Кларисса Дэллоуэй, на первый взгляд и с точки зрения Питера Уолша, не более чем "безупречная хозяйка дома" ("the perfect hostess") (p.9), но у ее приемов есть глубинный смысл: "And it was an offering; to combine, to create" (p.109), потому что она владеет даром "чувствовать, почти угадывать людей"* (p.10), потому что "просто это она; она есть она"** (p.71). Подобно тому, как миссис Мур и после смерти продолжает оказывать влияние на события, описанные в романе "A Passage to India", Кларисса верит, что "очевидное, видимое в нас до того зыбко, в сравнении с невидимым .. невидимое это и остается, возможно, в другом человеке, в месте каком-нибудь, доме каком-нибудь, когда мы умрем"*** (p.135-136)
* "Her only gift was knowing people almost by insiinct".
** "there she was, however; there she was".
*** "that since our apparitions, the part of us which appears, are so momentarily compared with the other, the unseen part of us which spreads wide, the unseen might survive, be recovered somehow, attached to this person or that, or even haunting certain places, after death".
"Mrs. Wilcox is the one who perceives intuitevely some of the deepest truths of human existence" (Shusterman, p.148). Она, "казалось, принадлежала дому и деревьям, бросавшим на него тень. Понятно, что она поклонялась прошлому, и что интуитивная мудрость, которой может наделить только прошлое, перешла к ней мудрость, которой мы даем неуклюжее имя аристократизма"* (Howards End, p.22). Такая женщина служит связующим звеном, будучи как бы воплощением "частной жизни, которая держит зеркало перед бесконечностью; личное общение, и только оно, когда-либо намекают на существование личности за пределами повседневного"** (с.77). Основная задача миссис Вилкокс и Маргарет Шлегель строить "радужный мост, который должен соединять"*** (с.174) - заставляет вспомнить лоуренсовскую "изменчивую радугу живых отношений"**** (Phoenix, p.532). Но для самодовольных и приземленных людей такая женщина может быть опасна, ибо, выводя их из круга привычных представлений, заставляет, будучи воплощением коллективного бессознательного - зеркалом воды, заглянуть в собственную душу и увидеть обитающих в ней чудовищ, а потому в ней видят воплощение собственных кошмаров: "It sounds absolutely incredible, but for a moment Charles thought that she (Маргарет) was in love with him, and have come out to tempt him. Charles believed in temptresses, who are indeed the strong man's necessary complement, and having no sense of humour, he could not purge himself of the thought by a smile" (с.202). Будучи тесно связанными с природой, такие героини могут быть представлены как воплощение духа некоего места (Миссис Вилкокс и Маргарет - поместье Ховардс Энд). Такое место (родной дом) само по себе является символом традиции и истории: "Houses, for Forster, were living symbols of an emotional and spiritual security" (Stone, p.16).

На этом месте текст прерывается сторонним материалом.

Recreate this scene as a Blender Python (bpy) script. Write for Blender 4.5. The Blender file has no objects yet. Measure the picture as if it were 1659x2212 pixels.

* "seemed to belong to the house, and to the tree that overshadowed it. One knew that she worshipped the past, аnd that the instinctive wisdom the past can alone bestow had descended upon her the wisdom to which we give the clumsy name of aristocracy".
** "privite life that holds out the mirror to infinity; personal intercourse, and that alone, that ever hints at a personality beyond our daily vision".
*** "the rainbow bridge that should connect...".
**** "the changing rainbow of living relationship".